• _Required work_
Retype each line exactly. Skip images.

Scenes as source code:
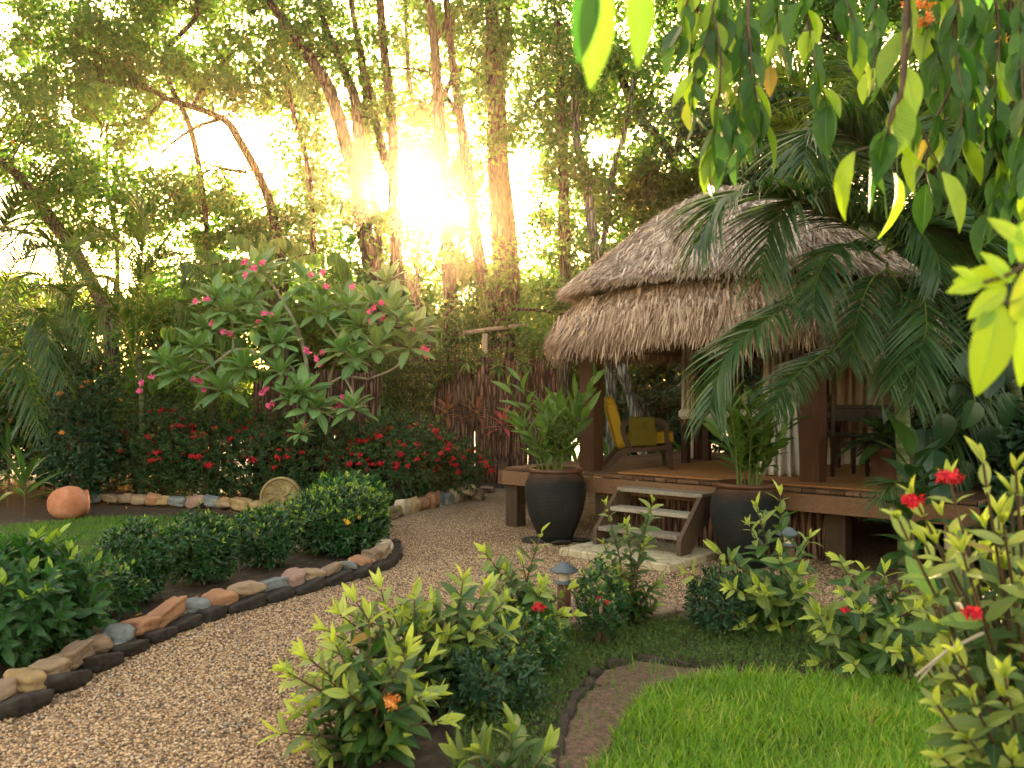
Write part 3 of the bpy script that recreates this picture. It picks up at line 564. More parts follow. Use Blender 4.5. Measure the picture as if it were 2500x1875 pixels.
def roof_tier(tab, n, lmin, lmax, wmin, wmax, mat, name, s_, hang, jit, tpow=0.75):
    seed(s_); ts = np.linspace(0, 1, 14); th = np.linspace(0, 2 * np.pi, 97)
    Tg, Hg = np.meshgrid(ts, th, indexing='ij'); V = roofpt(tab, Tg, Hg, -.01); base = MB(); base.grid(V[:, ::-1]); 
    under = roofpt(tab, Tg, Hg, -.10); base.grid(under)
    rim = np.stack([V[-1], under[-1]]); base.grid(rim)
    rf = base.build(name, M['thatchbase'], hut, smooth=True)
    mb = MB(); t = rng.random(n) ** tpow; th = rng.uniform(0, 2 * np.pi, n); lift = rng.random(n) ** 1.5 * .085
    p = roofpt(tab, t, th, lift); p2 = roofpt(tab, np.minimum(t + .03, 1.03), th, lift); p3 = roofpt(tab, t, th + .01, lift)
    d = unit(p2 - p + 1e-9); e = t > .965; d[e] = unit(roofpt(tab, t[e], th[e]) - roofpt(tab, t[e] - .05, th[e])); tan = unit(p3 - p); nr = unit(np.cross(tan, d)); nr[nr[:, 2] < 0] *= -1
    wv = nz(p, 1.1, 5)[:, None] * .35
    dd = unit(d + tan * (rng.normal(0, jit, (n, 1)) + wv) + nr * rng.normal(.05, jit * .55, (n, 1)) + np.array((0, 0, -hang)) * t[:, None] ** 2)
    n3 = unit(nr + tan * rng.normal(0, .55, (n, 1)))
    L = rng.uniform(lmin, lmax, n); q = p - dd * (L[:, None] * .5)
    half = n // 2
    clump = .5 + .5 * nz(p, 9, 2)
    col = np.clip(rng.beta(1.5, 1.0, n) * .85 + .15 * clump, 0, 1)
    for sl_, T in ((slice(0, half), stripT(3, 1, .03, .12)), (slice(half, n), stripT(3, 1, -.12, .08, .4))):
        tv = T[0].copy(); tv[:, 0] *= .045; tv[:, 2] = np.round(tv[:, 1], 3) ** 2 * (-.03 if sl_.start == 0 else .10)
        m2 = len(L[sl_]); wid = rng.uniform(wmin, wmax, n)[sl_] / L[sl_] / .045
        mb.scatter((tv, T[1], T[2], T[3]), q[sl_], dd[sl_], n3[sl_], L[sl_], rnd=col[sl_], wid=wid)
    mb.build('thatch', mat, rf)
    return rf
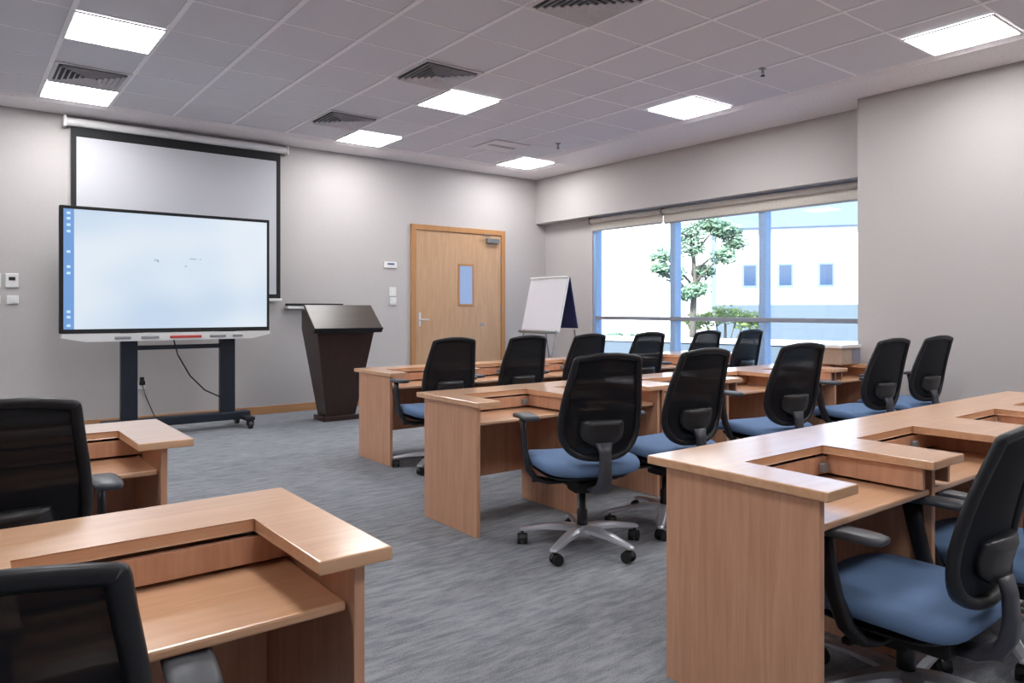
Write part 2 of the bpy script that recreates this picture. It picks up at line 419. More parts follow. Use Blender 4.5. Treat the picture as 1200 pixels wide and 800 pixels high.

• _Full response_
Write part 3 of the bpy script that recreates this picture. It picks up at line 564. More parts follow. Use Blender 4.5. Measure the picture as if it were 2500x1875 pixels.
def roof_tier(tab, n, lmin, lmax, wmin, wmax, mat, name, s_, hang, jit, tpow=0.75):
    seed(s_); ts = np.linspace(0, 1, 14); th = np.linspace(0, 2 * np.pi, 97)
    Tg, Hg = np.meshgrid(ts, th, indexing='ij'); V = roofpt(tab, Tg, Hg, -.01); base = MB(); base.grid(V[:, ::-1]); 
    under = roofpt(tab, Tg, Hg, -.10); base.grid(under)
    rim = np.stack([V[-1], under[-1]]); base.grid(rim)
    rf = base.build(name, M['thatchbase'], hut, smooth=True)
    mb = MB(); t = rng.random(n) ** tpow; th = rng.uniform(0, 2 * np.pi, n); lift = rng.random(n) ** 1.5 * .085
    p = roofpt(tab, t, th, lift); p2 = roofpt(tab, np.minimum(t + .03, 1.03), th, lift); p3 = roofpt(tab, t, th + .01, lift)
    d = unit(p2 - p + 1e-9); e = t > .965; d[e] = unit(roofpt(tab, t[e], th[e]) - roofpt(tab, t[e] - .05, th[e])); tan = unit(p3 - p); nr = unit(np.cross(tan, d)); nr[nr[:, 2] < 0] *= -1
    wv = nz(p, 1.1, 5)[:, None] * .35
    dd = unit(d + tan * (rng.normal(0, jit, (n, 1)) + wv) + nr * rng.normal(.05, jit * .55, (n, 1)) + np.array((0, 0, -hang)) * t[:, None] ** 2)
    n3 = unit(nr + tan * rng.normal(0, .55, (n, 1)))
    L = rng.uniform(lmin, lmax, n); q = p - dd * (L[:, None] * .5)
    half = n // 2
    clump = .5 + .5 * nz(p, 9, 2)
    col = np.clip(rng.beta(1.5, 1.0, n) * .85 + .15 * clump, 0, 1)
    for sl_, T in ((slice(0, half), stripT(3, 1, .03, .12)), (slice(half, n), stripT(3, 1, -.12, .08, .4))):
        tv = T[0].copy(); tv[:, 0] *= .045; tv[:, 2] = np.round(tv[:, 1], 3) ** 2 * (-.03 if sl_.start == 0 else .10)
        m2 = len(L[sl_]); wid = rng.uniform(wmin, wmax, n)[sl_] / L[sl_] / .045
        mb.scatter((tv, T[1], T[2], T[3]), q[sl_], dd[sl_], n3[sl_], L[sl_], rnd=col[sl_], wid=wid)
    mb.build('thatch', mat, rf)
    return rf
Write part 2 of the bpy script that recreates this picture. It picks up at line 419. More parts follow. Use Blender 4.5. Treat the picture as 1200 pixels wide and 800 pixels high.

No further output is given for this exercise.